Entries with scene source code

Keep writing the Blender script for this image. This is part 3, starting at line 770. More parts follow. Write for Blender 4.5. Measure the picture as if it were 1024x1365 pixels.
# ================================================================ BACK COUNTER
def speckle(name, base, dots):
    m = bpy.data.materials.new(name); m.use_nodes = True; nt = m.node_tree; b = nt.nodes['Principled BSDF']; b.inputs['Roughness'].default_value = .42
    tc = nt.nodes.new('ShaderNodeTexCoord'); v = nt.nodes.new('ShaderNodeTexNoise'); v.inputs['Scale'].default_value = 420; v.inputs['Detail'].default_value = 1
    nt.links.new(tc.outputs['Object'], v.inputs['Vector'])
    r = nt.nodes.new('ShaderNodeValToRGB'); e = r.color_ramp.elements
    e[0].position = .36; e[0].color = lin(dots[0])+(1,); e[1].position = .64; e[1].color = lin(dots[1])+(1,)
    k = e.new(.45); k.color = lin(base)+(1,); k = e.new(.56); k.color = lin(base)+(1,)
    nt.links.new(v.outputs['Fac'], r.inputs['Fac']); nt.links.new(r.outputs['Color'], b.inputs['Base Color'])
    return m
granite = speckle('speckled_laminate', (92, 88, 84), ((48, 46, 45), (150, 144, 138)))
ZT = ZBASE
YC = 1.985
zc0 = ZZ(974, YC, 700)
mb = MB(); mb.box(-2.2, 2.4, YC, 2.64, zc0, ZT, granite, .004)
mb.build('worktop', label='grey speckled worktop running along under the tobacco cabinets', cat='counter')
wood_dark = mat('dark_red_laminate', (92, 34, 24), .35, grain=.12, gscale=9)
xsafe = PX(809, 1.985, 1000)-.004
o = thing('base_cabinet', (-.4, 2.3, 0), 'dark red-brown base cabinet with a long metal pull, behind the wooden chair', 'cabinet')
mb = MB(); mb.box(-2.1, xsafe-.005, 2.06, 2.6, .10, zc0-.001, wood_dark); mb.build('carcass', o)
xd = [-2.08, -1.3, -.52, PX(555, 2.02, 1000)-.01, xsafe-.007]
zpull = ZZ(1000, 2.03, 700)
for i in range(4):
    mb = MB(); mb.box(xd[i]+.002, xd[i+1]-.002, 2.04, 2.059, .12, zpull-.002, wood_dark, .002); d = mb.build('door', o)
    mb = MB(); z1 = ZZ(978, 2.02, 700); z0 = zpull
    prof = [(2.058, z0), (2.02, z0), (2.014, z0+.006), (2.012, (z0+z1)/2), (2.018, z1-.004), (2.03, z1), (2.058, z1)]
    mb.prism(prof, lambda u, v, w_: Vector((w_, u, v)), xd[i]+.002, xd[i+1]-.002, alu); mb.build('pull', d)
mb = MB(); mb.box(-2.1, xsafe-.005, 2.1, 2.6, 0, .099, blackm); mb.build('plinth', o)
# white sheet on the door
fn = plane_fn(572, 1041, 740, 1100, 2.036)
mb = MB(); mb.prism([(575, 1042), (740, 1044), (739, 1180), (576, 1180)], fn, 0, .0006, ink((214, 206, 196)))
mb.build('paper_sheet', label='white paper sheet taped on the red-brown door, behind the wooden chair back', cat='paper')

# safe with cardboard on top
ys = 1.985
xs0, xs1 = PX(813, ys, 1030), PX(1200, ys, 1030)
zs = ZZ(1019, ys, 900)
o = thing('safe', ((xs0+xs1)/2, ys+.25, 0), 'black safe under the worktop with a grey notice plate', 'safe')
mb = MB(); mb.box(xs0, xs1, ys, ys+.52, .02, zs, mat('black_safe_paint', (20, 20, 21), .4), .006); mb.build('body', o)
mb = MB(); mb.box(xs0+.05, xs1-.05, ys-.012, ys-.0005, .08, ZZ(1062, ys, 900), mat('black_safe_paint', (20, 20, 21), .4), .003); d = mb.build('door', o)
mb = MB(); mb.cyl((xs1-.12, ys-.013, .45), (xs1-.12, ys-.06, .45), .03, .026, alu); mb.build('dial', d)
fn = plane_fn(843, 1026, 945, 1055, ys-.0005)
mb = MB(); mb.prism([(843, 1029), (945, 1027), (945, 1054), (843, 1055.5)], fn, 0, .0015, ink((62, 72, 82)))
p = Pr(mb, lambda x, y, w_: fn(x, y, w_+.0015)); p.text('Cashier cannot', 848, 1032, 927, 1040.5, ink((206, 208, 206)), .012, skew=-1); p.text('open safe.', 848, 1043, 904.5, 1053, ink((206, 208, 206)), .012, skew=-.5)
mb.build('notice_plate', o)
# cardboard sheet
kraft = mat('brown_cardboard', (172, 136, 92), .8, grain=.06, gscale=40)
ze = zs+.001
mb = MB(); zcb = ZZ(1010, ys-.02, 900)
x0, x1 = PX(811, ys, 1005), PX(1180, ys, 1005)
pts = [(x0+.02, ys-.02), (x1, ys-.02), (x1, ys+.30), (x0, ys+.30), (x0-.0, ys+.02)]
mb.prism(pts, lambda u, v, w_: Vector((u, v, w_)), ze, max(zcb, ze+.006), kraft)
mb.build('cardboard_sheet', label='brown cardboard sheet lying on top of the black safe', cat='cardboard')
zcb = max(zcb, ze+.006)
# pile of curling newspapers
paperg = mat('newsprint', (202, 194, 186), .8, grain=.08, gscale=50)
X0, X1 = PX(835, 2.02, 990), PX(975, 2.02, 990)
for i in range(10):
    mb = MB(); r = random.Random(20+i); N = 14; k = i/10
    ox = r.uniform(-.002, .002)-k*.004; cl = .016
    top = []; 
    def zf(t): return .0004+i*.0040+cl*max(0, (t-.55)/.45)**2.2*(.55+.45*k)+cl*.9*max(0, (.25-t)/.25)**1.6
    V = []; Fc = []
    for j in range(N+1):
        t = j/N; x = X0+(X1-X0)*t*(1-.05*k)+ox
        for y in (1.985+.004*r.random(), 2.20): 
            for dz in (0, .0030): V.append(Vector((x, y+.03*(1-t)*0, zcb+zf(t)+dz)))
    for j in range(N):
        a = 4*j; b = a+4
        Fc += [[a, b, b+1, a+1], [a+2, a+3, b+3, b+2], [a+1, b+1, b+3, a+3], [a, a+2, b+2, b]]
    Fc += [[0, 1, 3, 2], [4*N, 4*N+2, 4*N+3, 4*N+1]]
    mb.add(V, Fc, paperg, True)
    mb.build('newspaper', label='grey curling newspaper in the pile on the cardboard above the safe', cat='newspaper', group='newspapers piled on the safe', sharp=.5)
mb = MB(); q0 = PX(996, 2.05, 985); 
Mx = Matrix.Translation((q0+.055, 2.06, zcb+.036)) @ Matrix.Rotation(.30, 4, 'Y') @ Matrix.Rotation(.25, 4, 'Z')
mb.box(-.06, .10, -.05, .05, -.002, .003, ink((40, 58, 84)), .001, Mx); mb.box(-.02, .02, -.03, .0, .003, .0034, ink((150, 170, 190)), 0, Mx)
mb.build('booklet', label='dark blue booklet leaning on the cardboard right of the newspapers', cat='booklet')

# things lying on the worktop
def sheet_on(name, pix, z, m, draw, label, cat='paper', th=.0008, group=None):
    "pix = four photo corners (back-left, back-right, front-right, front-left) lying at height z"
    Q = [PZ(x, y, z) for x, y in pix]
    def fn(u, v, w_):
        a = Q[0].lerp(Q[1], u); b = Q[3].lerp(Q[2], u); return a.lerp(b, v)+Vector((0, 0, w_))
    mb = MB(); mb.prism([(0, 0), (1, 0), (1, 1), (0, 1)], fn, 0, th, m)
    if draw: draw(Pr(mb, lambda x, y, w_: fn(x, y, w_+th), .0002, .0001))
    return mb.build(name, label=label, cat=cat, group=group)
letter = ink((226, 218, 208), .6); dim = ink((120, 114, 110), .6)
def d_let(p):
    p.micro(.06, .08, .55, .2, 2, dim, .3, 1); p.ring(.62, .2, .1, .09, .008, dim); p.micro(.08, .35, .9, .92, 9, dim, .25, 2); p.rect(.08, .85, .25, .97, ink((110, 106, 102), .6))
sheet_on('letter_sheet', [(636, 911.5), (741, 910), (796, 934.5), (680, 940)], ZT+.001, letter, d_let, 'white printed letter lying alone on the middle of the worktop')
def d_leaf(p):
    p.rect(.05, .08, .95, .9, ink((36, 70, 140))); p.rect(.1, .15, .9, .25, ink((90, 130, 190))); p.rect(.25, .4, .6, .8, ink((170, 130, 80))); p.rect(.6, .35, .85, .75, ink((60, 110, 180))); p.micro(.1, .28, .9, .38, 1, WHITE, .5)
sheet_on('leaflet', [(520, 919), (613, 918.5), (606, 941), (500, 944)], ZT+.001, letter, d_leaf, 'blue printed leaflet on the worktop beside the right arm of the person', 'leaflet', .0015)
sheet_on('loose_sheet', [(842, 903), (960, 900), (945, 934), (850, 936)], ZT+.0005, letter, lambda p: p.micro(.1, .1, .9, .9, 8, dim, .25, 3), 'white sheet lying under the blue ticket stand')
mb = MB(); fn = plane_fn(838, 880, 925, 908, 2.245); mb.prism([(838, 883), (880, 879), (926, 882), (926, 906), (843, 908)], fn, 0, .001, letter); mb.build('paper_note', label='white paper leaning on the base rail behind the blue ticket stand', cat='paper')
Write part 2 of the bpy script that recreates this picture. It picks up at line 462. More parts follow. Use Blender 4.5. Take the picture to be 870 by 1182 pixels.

● **Your task**
Note every line above where the string "More" shows up, and copy those lines.

● **Result of the exercise**
Keep writing the Blender script for this image. This is part 3, starting at line 770. More parts follow. Write for Blender 4.5. Measure the picture as if it were 1024x1365 pixels.
Write part 2 of the bpy script that recreates this picture. It picks up at line 462. More parts follow. Use Blender 4.5. Take the picture to be 870 by 1182 pixels.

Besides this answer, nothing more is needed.